** start of RECORDS PROVIDED **

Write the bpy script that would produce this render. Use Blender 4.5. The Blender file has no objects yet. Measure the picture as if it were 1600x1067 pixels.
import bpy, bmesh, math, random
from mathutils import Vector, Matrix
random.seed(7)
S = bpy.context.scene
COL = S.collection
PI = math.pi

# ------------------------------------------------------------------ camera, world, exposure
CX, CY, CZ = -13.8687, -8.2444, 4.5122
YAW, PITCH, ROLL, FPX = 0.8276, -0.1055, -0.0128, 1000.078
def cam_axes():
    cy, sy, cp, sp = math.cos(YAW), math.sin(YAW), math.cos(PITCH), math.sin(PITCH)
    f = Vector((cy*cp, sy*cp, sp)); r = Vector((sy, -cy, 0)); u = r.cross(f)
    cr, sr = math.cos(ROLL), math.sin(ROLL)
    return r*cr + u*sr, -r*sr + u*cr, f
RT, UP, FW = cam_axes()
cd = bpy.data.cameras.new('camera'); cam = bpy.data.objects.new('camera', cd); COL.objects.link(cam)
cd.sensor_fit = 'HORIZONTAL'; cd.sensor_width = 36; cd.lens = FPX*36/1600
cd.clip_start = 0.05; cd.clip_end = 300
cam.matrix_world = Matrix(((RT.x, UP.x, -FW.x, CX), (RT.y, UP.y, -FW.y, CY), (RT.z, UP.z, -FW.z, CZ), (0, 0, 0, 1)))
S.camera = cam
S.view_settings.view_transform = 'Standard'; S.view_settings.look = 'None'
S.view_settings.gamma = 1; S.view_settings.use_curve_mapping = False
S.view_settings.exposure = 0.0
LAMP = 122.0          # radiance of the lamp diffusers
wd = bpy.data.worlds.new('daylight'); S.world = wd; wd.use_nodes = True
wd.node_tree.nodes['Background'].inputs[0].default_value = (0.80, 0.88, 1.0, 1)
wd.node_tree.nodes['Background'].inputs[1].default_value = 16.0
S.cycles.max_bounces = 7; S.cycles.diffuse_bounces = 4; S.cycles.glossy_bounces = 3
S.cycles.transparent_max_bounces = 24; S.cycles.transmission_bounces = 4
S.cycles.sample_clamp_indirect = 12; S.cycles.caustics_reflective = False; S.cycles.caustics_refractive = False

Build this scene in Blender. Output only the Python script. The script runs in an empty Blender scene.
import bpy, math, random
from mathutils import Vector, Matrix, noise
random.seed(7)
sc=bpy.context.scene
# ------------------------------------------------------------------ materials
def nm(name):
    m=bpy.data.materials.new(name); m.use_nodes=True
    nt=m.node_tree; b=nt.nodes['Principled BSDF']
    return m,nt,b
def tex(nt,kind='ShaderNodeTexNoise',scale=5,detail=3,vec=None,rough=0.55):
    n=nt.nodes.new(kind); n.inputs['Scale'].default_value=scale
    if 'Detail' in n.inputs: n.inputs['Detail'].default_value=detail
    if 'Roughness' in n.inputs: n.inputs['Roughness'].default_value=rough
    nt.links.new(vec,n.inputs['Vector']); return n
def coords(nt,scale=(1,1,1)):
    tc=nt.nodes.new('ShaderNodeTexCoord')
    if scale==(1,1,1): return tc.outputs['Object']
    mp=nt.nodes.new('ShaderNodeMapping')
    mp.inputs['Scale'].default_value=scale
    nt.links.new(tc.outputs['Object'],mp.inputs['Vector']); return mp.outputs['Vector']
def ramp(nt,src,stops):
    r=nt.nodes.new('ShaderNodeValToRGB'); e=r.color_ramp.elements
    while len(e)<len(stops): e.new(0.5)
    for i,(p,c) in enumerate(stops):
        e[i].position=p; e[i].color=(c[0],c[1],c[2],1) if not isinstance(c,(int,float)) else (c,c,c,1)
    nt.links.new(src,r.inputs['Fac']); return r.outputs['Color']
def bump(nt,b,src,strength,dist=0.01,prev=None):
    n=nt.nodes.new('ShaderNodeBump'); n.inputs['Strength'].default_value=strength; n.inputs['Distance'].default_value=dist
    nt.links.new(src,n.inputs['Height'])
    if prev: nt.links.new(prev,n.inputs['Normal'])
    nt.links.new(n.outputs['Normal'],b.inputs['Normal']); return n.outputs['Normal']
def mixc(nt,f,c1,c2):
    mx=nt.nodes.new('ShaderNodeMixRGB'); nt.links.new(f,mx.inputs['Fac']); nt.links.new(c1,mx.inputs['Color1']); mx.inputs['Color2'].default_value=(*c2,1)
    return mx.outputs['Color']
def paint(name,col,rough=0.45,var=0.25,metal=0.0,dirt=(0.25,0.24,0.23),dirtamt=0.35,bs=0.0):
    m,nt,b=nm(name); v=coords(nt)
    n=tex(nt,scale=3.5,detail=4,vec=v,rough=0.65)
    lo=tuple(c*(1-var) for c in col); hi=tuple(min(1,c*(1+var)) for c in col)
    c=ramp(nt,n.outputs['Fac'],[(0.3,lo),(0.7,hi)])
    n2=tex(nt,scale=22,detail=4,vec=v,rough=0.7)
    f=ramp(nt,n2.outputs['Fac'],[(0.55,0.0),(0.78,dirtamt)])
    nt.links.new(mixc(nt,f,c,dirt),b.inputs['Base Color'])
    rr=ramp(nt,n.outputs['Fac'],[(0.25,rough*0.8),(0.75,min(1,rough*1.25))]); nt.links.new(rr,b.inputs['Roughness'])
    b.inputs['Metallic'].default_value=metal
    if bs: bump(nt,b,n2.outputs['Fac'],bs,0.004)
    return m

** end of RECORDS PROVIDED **

**THE REQUEST:** Begin with the first line of the records and reproduce each line as is, ending with the line that holds "PI = math.pi".

**RESULT FOR THIS TASK:**
Write the bpy script that would produce this render. Use Blender 4.5. The Blender file has no objects yet. Measure the picture as if it were 1600x1067 pixels.
import bpy, bmesh, math, random
from mathutils import Vector, Matrix
random.seed(7)
S = bpy.context.scene
COL = S.collection
PI = math.pi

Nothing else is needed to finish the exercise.